Remontez la rue Amédée Saint-Germain et ouvrez l'œil. Sur votre droite, au numéro 96, se trouve une caverne d'Ali Baba ! Jadis se tenait ici un entrepôt de ferraille. Depuis 1986, c'est un entrepôt de trésors, soigneusement fourni, entretenu et agencé par José Desjardins. Ce chineur hors pair propose, sur 1000 m², des milliers de bibelots, meubles, vêtements, livres, jeux ou encore vélos. "J'achète et je revends". Et il a l'œil pour dénicher des objets parfois inattendus comme cette représentation grandeur nature de James Dean, une moto, une voiture ou encore un flipper. Mais l'homme est aussi bon dénicheur qu'il est discret. Alors, on n'en saura pas beaucoup plus sur sa personnalité et sur ses coups de cœur du quartier !

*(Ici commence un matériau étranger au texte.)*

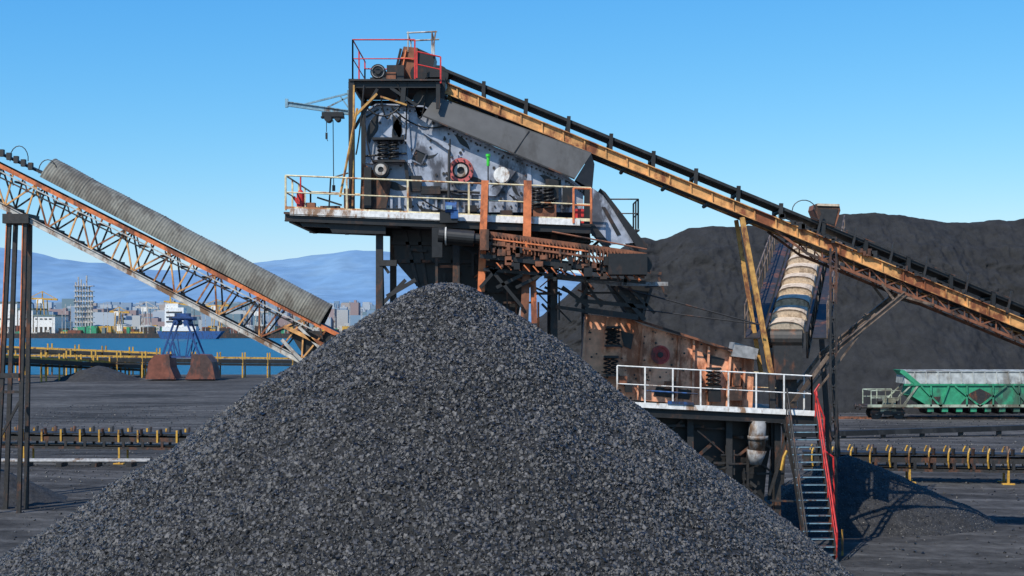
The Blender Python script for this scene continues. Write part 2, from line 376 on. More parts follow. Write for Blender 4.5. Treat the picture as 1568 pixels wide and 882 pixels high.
def cres(cx,cy,r,a0,a1,th):
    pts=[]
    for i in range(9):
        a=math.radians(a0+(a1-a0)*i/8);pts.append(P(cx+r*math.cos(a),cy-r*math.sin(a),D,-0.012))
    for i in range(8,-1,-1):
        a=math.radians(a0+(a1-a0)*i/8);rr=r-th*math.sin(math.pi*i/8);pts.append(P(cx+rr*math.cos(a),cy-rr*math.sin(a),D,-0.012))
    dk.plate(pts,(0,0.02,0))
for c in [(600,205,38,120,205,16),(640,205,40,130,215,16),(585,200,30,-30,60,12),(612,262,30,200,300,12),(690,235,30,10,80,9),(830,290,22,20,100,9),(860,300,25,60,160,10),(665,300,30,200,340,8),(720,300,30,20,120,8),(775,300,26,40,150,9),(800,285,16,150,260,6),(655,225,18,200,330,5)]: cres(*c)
c=P(706,262,D)
T.p('hub_ring','pink').ring(c-Y*0.12,Y,0.30,0.44,0.22)
dk.cyl(c+Y*0.02,c-Y*0.16,0.30,24)
T.p('hub_cap','lgrey').ring(c-Y*0.2,Y,0.13,0.23,0.1)
for i in range(10):
    a=i*0.628;q=c+Vector((math.cos(a)*0.37,-0.24,math.sin(a)*0.37));bolts.cyl(q,q-Y*0.04,0.03,6)
c=P(768,268,D);T.p('inspection_disc','white').cyl(c,c-Y*0.06,0.28,24)
c=P(641,240,D)
for i in range(4):
    a=math.radians(20+90*i);b_=math.radians(110+90*i)
    fl.beam(c+Vector((math.cos(a)*.3,-.04,math.sin(a)*.3)),c+Vector((math.cos(b_)*.3,-.04,math.sin(b_)*.3)),0.05,0.05)
dk.plate([c+Vector((math.cos(math.radians(20+90*i))*.24,-.02,math.sin(math.radians(20+90*i))*.24)) for i in range(4)],(0,.018,0))
for x,y0,y1 in [(587,247,217),(604,247,217),(822,318,290),(840,318,290)]:
    c=P(x,y0,D,-0.3);dk.helix(c,0.16,(y0-y1)*D/F,5,0.035);dk.cyl(c-Z*.03,c,0.2,12);q=P(x,y1,D,-0.3);dk.cyl(q,q+Z*.04,0.2,12)
dk.beam(P(572,249,D,-.3),P(622,249,D,-.3),0.5,0.08);dk.beam(P(572,215,D,-.3),P(620,215,D,-.3),0.5,0.08)
dk.beam(P(565,258,D,-.35),P(565,320,D,-.35),0.25);dk.beam(P(622,250,D,-.3),P(630,320,D,-.3),0.12)
c=P(586,263,D,-.2);dk.cyl(c,c-Y*.5,0.27,18);T.p('hub_cap','lgrey').ring(c-Y*.52,Y,0.1,0.2,.05);T.p('motor_feet','brown').plate([P(555,250,D,-.25),P(600,280,D,-.25),P(592,320,D,-.25),P(552,320,D,-.25)],(0,.15,0))
for x,y,w,h in [(636,282,20,24),(660,292,30,12),(845,290,20,30),(868,300,14,30)]:
    dk.box(P(x,y,D,-.12),w*D/F,.25,h*D/F)
for x in (600,612,628,655,668,680,720,735,790): fl.beam(P(x,322,D,-.15),P(x,300,D,-.15),.08,.05)
dk.cyl(P(560,240,D,-.2),P(623,236,D,-.2),.04,6);dk.cyl(P(628,290,D,-.2),P(735,296,D,-.2),.05,6)
cv=T.p('sloping_cover_sheet','cover')
A,B,C,E=P(648,180,D,-.45),P(668,150,D,-.15),P(905,236,D,-.15),P(879,276,D,-.45)
cv.plate([A,B,C,E],(0,0.04,0.02))
cv.plate([B+Z*.001,C+Z*.001,C+Vector((0,3.4,0)),B+Vector((0,3.4,0))],(0,0,0.04))
mid=0.60
fl2=T.p('cover_seams','dark')
fl2.beam(A.lerp(E,mid)-Y*.02,B.lerp(C,mid)-Y*.02,0.03,0.03)
fl2.beam(A-Y*.01,E-Y*.01,0.05,0.05)
ch=T.p('discharge_chute','screen')
ch.plate([P(905,288,D,-.3),P(922,300,D,-.3),P(975,372,D,-.3),P(930,376,D,-.3),P(905,345,D,-.3)],(0,0.05,0))
dk.plate([P(880,277,D,-.4),P(905,236,D,-.15),P(910,252,D,-.15),P(906,292,D,-.3)],(0,3.2,0))
dk.plate([P(918,290,D,-.4),P(926,296,D,-.4),P(990,378,D,-.4),P(978,386,D,-.4)],(0,2.6,0))
dk.plate([P(895,282,D,-.33),P(906,286,D,-.33),P(905,340,D,-.33),P(935,376,D,-.33),P(925,380,D,-.33),P(893,345,D,-.33)],(0,.3,0))
dk.plate([P(920,318,D,-.32),P(926,318,D,-.32),P(950,360,D,-.32),P(944,362,D,-.32)],(0,.015,0))
cr_=T.p('chute_rails','dark')
railing(cr_,[P(935,350,D,.2),P(978,350,D,.2)],1.05,1)
railing(cr_,[P(978,350,D,.2),P(978,350,D,2.2)],1.05,1)
cr_.beam(P(930,352,D,1.2),P(980,352,D,1.2),2.1,.06)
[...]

L'entrepôt Saint-Germain est l'occasion de faire un véritable voyage dans le temps. Tout est agencé pour oublier l'année en cours. Des vitrines et des façades sont dressées à l'intérieur pour donner l'impression d'entrer dans d'antiques boutiques. Et si on aime les brocantes et vide-greniers, mais qu'aucun n'est prévu pour le week-end, ce lieu reste le bon plan pour assouvir son envie de vintage.
L'entrepôt Saint-Germain, 96 rue Amédée Saint-Germain à Bordeaux.